More importantly, how would parties draw up their target seat lists? At the moment, an absolute majority threshold is a fairly good guide, with some additional factors (pavement presence, local authority control, personable candidates) tinkering around the edges. Those decisions become harder if AV passes in May.

If you are Labour, do you spend money where you are in 2nd place but less likely to overhaul (eg 48% Con v 41% Lab v 4% UKIP) or on the seat where you are in third, but just behind a similar party (40% Con v 26% LD v 25% Lab)? If the safe seats list is slightly modified, the list of target seats is likely to be transfigured, and the list of hopeless seats utterly mutilated.

Although AV is not a proportional system – and it is theoretically possible that landslides could be exaggerated rather than constrained – the majority of election outcomes will appear more proportional than at present. This means a higher likelihood of hung Parliaments and thus Coalition agreements. Coalition agreements mean compromise, and as long as there are smaller parties bargaining with larger parties, the issue of electoral reform and proportional representation will be alive.
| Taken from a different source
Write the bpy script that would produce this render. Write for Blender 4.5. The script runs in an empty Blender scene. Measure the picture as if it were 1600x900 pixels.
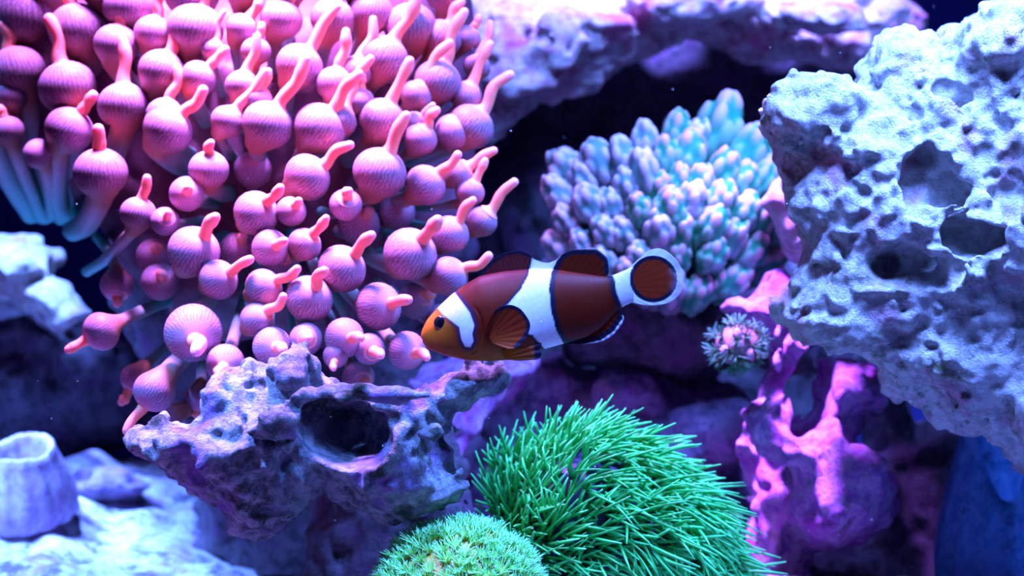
import bpy, math, random
import numpy as np
from mathutils import Vector, Matrix

# ------------------------------------------------------------------ camera, world, lights, exposure
SC = bpy.context.scene
COL = SC.collection
D0, S0, ZC = 0.6, 0.0002, 0.11          # camera distance to the fish, metres per photo pixel there, lens height
cam_d = bpy.data.cameras.new('camera')
cam_d.sensor_width = 36.0
cam_d.lens = 67.5
cam_d.clip_start = 0.01
cam_d.dof.use_dof = True
cam_d.dof.focus_distance = 0.585
cam_d.dof.aperture_fstop = 11.0
cam = bpy.data.objects.new('camera', cam_d)
cam.location = (0, -D0, ZC)
cam.rotation_euler = (math.pi/2, 0, 0)
COL.objects.link(cam)
SC.camera = cam

SC.view_settings.view_transform = 'Standard'
SC.view_settings.look = 'None'
SC.view_settings.gamma = 1.0
SC.view_settings.use_curve_mapping = False
SC.view_settings.exposure = 0.0
SC.cycles.diffuse_bounces = 2

w = bpy.data.worlds.new('tank_water_light')
SC.world = w
w.use_nodes = True
bg = w.node_tree.nodes['Background']
bg.inputs[0].default_value = (0.06, 0.03, 0.62, 1)
bg.inputs[1].default_value = 0.06

def area(name, loc, target, sx, sy, color, watts, spread=180):
    d = bpy.data.lights.new(name, 'AREA')
    d.shape = 'RECTANGLE'; d.size = sx; d.size_y = sy
    d.color = color; d.energy = watts; d.spread = math.radians(spread)
    o = bpy.data.objects.new(name, d)
    o.location = loc
    o.rotation_euler = (Vector(target) - Vector(loc)).to_track_quat('-Z', 'Y').to_euler()
    COL.objects.link(o)
    return o

# tank LED light split into panels, plus added spots that brighten single objects
area('lamp_panel_white', (0.14, -0.075, 0.36), (0.145, 0.05, 0.13), 0.16, 0.12, (0.125, 0.25, 1.0), 3.2, 90)
area('lamp_panel_rear', (0.06, 0.20, 0.39), (0.07, 0.27, 0.20), 0.16, 0.05, (0.19, 0.20, 1.0), 2.1, 66)
area('added_anemone_light', (-0.10, 0.03, 0.36), (-0.09, 0.05, 0.17), 0.10, 0.05, (0.55, 0.23, 1.0), 1.65, 52)  # added pink source, imitates the anemone's own fluorescence
area('added_dome_spot', (-0.02, -0.14, 0.30), (-0.01, -0.02, 0.02), 0.03, 0.03, (0.14, 0.26, 1.0), 0.085, 24)  # added narrow spot, brightens the dome coral
area('added_ledge_spot', (-0.20, -0.07, 0.32), (-0.085, -0.005, 0.062), 0.03, 0.03, (0.14, 0.26, 1.0), 0.12, 20)  # added narrow spot, brightens the grey ledge
area('added_violet_spot', (0.045, 0.035, 0.36), (0.090, 0.085, 0.065), 0.03, 0.03, (0.36, 0.15, 1.0), 0.34, 22)  # added violet spot, picks out the magenta rock's rim
area('lamp_panel_side', (-0.30, 0.05, 0.34), (-0.17, 0.15, 0.01), 0.05, 0.04, (0.12, 0.27, 1.0), 0.62, 32)
area('added_corner_spot', (-0.22, 0.19, 0.39), (-0.215, 0.20, 0.12), 0.03, 0.03, (0.13, 0.25, 1.0), 0.36, 24)  # added narrow spot over the pale rock at far left

# ------------------------------------------------------------------ helpers
def P(px, py, y):
    s = S0*(D0 + y)/D0
    return np.array([(px - 800)*s, y, ZC - (py - 450)*s])
def SZ(y): return S0*(D0 + y)/D0

def mk(name, verts, faces, mat, parent=None, col=None, attr=None, smooth=True):
    verts = np.asarray(verts, dtype=np.float32)
    me = bpy.data.meshes.new(name)
    if isinstance(faces, np.ndarray):
        k = faces.shape[1]; nf = len(faces)
        me.vertices.add(len(verts)); me.vertices.foreach_set('co', verts.ravel())
        me.loops.add(nf*k); me.loops.foreach_set('vertex_index', faces.astype(np.int32).ravel())
        me.polygons.add(nf); me.polygons.foreach_set('loop_start', np.arange(0, nf*k, k, dtype=np.int32))
        me.update(calc_edges=True)
    else:
        me.from_pydata([tuple(map(float, v)) for v in verts], [], [tuple(int(i) for i in f) for f in faces])
        me.update()
    me.polygons.foreach_set('use_smooth', np.full(len(me.polygons), smooth))
    if col is not None:
        a = me.color_attributes.new('Col', 'FLOAT_COLOR', 'POINT')
        c = np.ones((len(verts), 4), np.float32); c[:, :np.shape(col)[1]] = col
        a.data.foreach_set('color', c.ravel())
    if attr is not None:
        a = me.attributes.new('ring', 'FLOAT_VECTOR', 'POINT')
        a.data.foreach_set('vector', np.asarray(attr, np.float32).ravel())
    me.materials.append(mat)
    o = bpy.data.objects.new(name, me)
    COL.objects.link(o)
    if parent is not None: o.parent = parent
    return o

def empty(name, loc=(0, 0, 0)):
    o = bpy.data.objects.new(name, None); o.location = loc; o.empty_display_size = 0.01
    COL.objects.link(o); return o

def tag(o, label, cat, group=None, kind=None):
    o['label'] = label; o['category'] = cat
    if group: o['group'] = group
    if kind: o['kind'] = kind
    return o

def pip(x, y, poly):
    ins = np.zeros(np.shape(x), bool); n = len(poly)
    for i in range(n):
        x1, y1 = poly[i]; x2, y2 = poly[(i+1) % n]
        if y1 == y2: continue
        c = (y1 > y) != (y2 > y)
        ins ^= c & (x < (x2 - x1)*(y - y1)/(y2 - y1) + x1)
    return ins
def pdist(x, y, poly, closed=True):
    d = np.full(np.shape(x), 1e9); n = len(poly)
    for i in range(n if closed else n-1):
        x1, y1 = poly[i]; x2, y2 = poly[(i+1) % n]
        dx, dy = x2-x1, y2-y1; L = dx*dx+dy*dy+1e-18
        t = np.clip(((x-x1)*dx+(y-y1)*dy)/L, 0, 1)
        d = np.minimum(d, np.hypot(x-x1-t*dx, y-y1-t*dy))
    return d
def psdf(x, y, poly):
    d = pdist(x, y, poly); return np.where(pip(x, y, poly), -d, d)

def bmat(n, m, h, cell, off):
    u = (np.arange(n)*h)/cell + off + 1.0
    i = np.floor(u).astype(int); t = u - i
    W = np.zeros((n, m), np.float32)
    ws = [(1-t)**3/6, (3*t**3-6*t**2+4)/6, (-3*t**3+3*t**2+3*t+1)/6, t**3/6]
    for k in range(4): W[np.arange(n), np.clip(i-1+k, 0, m-1)] += ws[k]
    return W
def vnoise(shape, h, cell, rng, sq=(1, 1, 1)):
    Ws, ms = [], []
    for n, q in zip(shape, sq):
        c = cell*q; m = int(n*h/c) + 6; ms.append(m); Ws.append(bmat(n, m, h, c, rng.random()))
    a = rng.uniform(-2.6, 2.6, ms).astype(np.float32)
    for k in range(len(shape)):
        a = np.moveaxis(np.tensordot(Ws[k], a, axes=(1, k)), 0, k)
    return a

def surface_nets(f, org, h):
    s = f < 0
    c = np.zeros(tuple(n-1 for n in f.shape), np.int8)
    corners = [(i, j, k) for i in (0, 1) for j in (0, 1) for k in (0, 1)]
    X, Y, Z = c.shape
    for i, j, k in corners: c += s[i:i+X, j:j+Y, k:k+Z]
    act = (c > 0) & (c < 8)
    idx = np.argwhere(act)
    acc = np.zeros((len(idx), 3), np.float32); cnt = np.zeros(len(idx), np.float32)
    for a in corners:
        for ax in range(3):
            if a[ax]: continue
            b = list(a); b[ax] = 1
            fa = f[idx[:, 0]+a[0], idx[:, 1]+a[1], idx[:, 2]+a[2]]
            fb = f[idx[:, 0]+b[0], idx[:, 1]+b[1], idx[:, 2]+b[2]]
            m = (fa < 0) != (fb < 0)
            t = np.where(m, fa/(np.where(m, fa-fb, 1)), 0)
            p = np.tile(np.array(a, np.float32), (len(idx), 1)); p[:, ax] = t
            acc += p*m[:, None]; cnt += m
    verts = np.asarray(org) + h*(idx + acc/np.maximum(cnt, 1)[:, None])
    vid = np.full(c.shape, -1, np.int32); vid[act] = np.arange(len(idx))
    quads = []
    for ax in range(3):
        o1, o2 = (ax+1) % 3, (ax+2) % 3
        lo = [slice(None)]*3; hi = [slice(None)]*3
        lo[ax] = slice(0, -1); hi[ax] = slice(1, None)
        for o in (o1, o2):
            lo[o] = slice(1, -1); hi[o] = slice(1, -1)
        sa, sb = s[tuple(lo)], s[tuple(hi)]
        e = np.argwhere(sa != sb)
        if not len(e): continue
        flip = ~sa[e[:, 0], e[:, 1], e[:, 2]]
        e = e.copy(); e[:, o1] += 1; e[:, o2] += 1
        def cell(d1, d2):
            q = e.copy(); q[:, o1] -= d1; q[:, o2] -= d2
            return vid[q[:, 0], q[:, 1], q[:, 2]]
        q = np.stack([cell(1, 1), cell(0, 1), cell(0, 0), cell(1, 0)], 1)
        q[flip] = q[flip][:, ::-1]
        quads.append(q)
    q = np.concatenate(quads)
    q = q[(q >= 0).all(1)]
    return verts, q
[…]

As mentioned, it would take some glorious chutzpah for the Lib Dems to demand a referendum on STV or pure PR if the 2015 General Election didn’t produce an overall majority, but more modest moves towards AV+ and in-time STV would become staples of coalition negotiations in time.

The final interesting issue is how minor parties might fare. Currently, minor parties and independents are trapped in a vicious cycle – unlikely to win, their natural supporters don’t want to waste their votes on them, so they appear less popular than they in fact are, and so they are perceived as unlikely to win. AV could see this work the other way.
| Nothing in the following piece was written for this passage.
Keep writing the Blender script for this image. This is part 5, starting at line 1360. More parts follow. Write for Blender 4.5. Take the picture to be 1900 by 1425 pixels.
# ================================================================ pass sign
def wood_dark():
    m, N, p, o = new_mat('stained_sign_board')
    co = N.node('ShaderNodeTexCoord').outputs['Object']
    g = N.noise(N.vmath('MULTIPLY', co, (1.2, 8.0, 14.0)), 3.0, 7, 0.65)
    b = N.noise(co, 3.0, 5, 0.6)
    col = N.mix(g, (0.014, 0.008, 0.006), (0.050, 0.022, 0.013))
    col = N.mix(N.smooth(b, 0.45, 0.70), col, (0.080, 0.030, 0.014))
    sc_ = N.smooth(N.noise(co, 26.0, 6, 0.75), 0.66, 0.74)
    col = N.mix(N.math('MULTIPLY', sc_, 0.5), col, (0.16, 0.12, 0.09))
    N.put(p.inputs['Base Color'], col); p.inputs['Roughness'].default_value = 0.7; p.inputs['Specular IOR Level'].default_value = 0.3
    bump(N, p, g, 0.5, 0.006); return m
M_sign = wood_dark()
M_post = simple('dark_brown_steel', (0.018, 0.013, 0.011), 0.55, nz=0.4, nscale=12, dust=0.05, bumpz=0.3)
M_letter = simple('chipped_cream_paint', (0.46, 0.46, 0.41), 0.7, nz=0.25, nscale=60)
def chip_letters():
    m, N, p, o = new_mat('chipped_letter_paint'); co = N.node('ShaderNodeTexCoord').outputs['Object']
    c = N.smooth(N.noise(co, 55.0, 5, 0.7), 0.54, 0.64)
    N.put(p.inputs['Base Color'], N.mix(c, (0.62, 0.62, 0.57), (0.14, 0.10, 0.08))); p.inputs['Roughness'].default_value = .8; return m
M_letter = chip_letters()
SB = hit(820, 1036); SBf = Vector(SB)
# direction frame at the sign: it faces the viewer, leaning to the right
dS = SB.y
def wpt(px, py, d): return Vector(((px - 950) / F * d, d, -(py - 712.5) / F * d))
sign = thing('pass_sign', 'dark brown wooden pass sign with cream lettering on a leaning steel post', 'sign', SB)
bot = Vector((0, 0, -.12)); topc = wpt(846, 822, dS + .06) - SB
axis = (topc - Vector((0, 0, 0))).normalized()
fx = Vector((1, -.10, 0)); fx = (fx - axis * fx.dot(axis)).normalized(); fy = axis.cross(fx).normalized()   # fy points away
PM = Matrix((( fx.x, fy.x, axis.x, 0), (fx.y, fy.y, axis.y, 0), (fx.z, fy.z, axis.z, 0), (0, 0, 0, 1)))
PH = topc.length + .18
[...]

Knowing that you could afford to support (eg) the Pirate Party, and yet still determine whether Labour or the Tories won your seat gives a massive boost to smaller campaigns. They can campaign to garner merely symbolic support, that – once established – can then be used as a springboard to mounting a serious challenge. This fragmentation of the vote would be an interesting process to observe over the decades – mirroring the way in which the growth of parties such as UKIP and the Greens has always ridden the PR elections for the European Parliament.

Over time you would see the viability of smaller, single-issue or more radical parties grow disproportionately. This is not to scaremonger that the BNP would be likely to win a substantial number of seats – the interchange of second preferences amongst the major parties will likely act as a fairly effective block on more extreme victories – but they and similarly small-but-established parties would likely see a noticeable vote share in early rounds, as has been demonstrated in the French Presidential elections. Success follows the perception of success, and AV helps the hopeless with the latter.

Summary

So if AV is passed, little will change at first. MPs will – and should – worry more about boundary changes and elected peerages than pitching for 2nd preferences in the first few cycles. Over time, though, we will likely see a shift to the mainstream centre in terms of candidate and policy homogeneity, offset by a fragmentation of party loyalty and first-vote allocation towards smaller and often more radical parties. Coalitions will become more common, though likely most elections would still render overall majorities or near-majorities.

Where AV has the potential to make the biggest impact, though, is the way in which elections are fought – safe seats and target seats will be categorised and fought in completely different ways, funds allocated perhaps according to regional strategies, and deeper, more intrusive databases of voters will become the essential tools of campaign management, as parties have to discern ever-more-complex second preferences and “Get out the Vote” strategies to offset the growing blandness and inoffensive nature of manifesti. Voters will change allegiances, politicians will change their images, but campaigning will be forced to reform completely or be rendered embarrassingly old-fashioned.

It is far too early, and far too brave, to predict what might happen on 5 May, let alone in the elections that follow, but however ill-founded the prognostications there should be consensus on one matter: in electoral reform at the very least, there is an alternative.